En choisissant de se départir de leurs privilèges et de redevenir « de simples mortels, » les dirigeants et les dirigeantes libèrent leur organisation des règles de castes. Ils accroissent leur propre pouvoir car ils se donnent la capacité d’agir de façon synchrone avec l’organisation. Ce faisant, ils libèrent aussi le pouvoir de tous les membres de l’organisation qui peuvent enfin exprimer leur potentiel.
De la théorie à la pratique
De même que les philosophes des Lumières ont permis de concevoir la nécessaire séparation des pouvoirs entre exécutif, législatif et judiciaire, la vision intégrale des organisations permet de repenser la circulation du pouvoir dans les entreprises. Cette circulation doit être activement pensée et pratiquée car le pouvoir a nécessairement tendance à se concentrer.
Les vidéos publiées par Frederic Laloux donnent de nombreuses pistes pour mettre en pratique cette ambition. Il y a tout de même un moment où il faut faire acte de foi : lâcher prise sur la volonté de contrôle, faire confiance à ses équipes et se défaire de la croyance que la dominance est nécessaire ou utile. Une révolution intérieure difficile, mais qui en vaut la peine.
Pour avoir travaillé dans des environnements opérant majoritairement depuis une perspective “opale,”[1] à mon sens il n’y a aucun doute : non seulement on n’a rien à y perdre mais on y gagne infiniment plus que ce que l’on pourrait imaginer.

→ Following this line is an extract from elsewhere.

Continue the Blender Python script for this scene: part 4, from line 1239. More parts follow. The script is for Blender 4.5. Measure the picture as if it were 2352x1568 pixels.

Ces environnements redonnent leurs lettres de noblesse au travail et nous permettent de faire l’expérience de l’incroyable puissance de la collaboration.
Un grand merci à Bruno Sbille d’avoir lancé l’initiative de traduction, ainsi qu’à Nicolas Mereaux et toute l’équipe des traducteurs.
Note:
1. ^ L’émergence des organisations opales fait l’objet d’un long développement dans Reinventing Organizations. De taille et de secteurs très divers, elles opèrent depuis un paradigme radicalement nouveau qui trouve son origine dans une vision du monde intégrée et systémique. On observe généralement trois principes d’action dans leur fonctionnement : l’autogouvernance, la recherche de la plénitude et l’écoute de la raison d’être évolutive de l’organisation.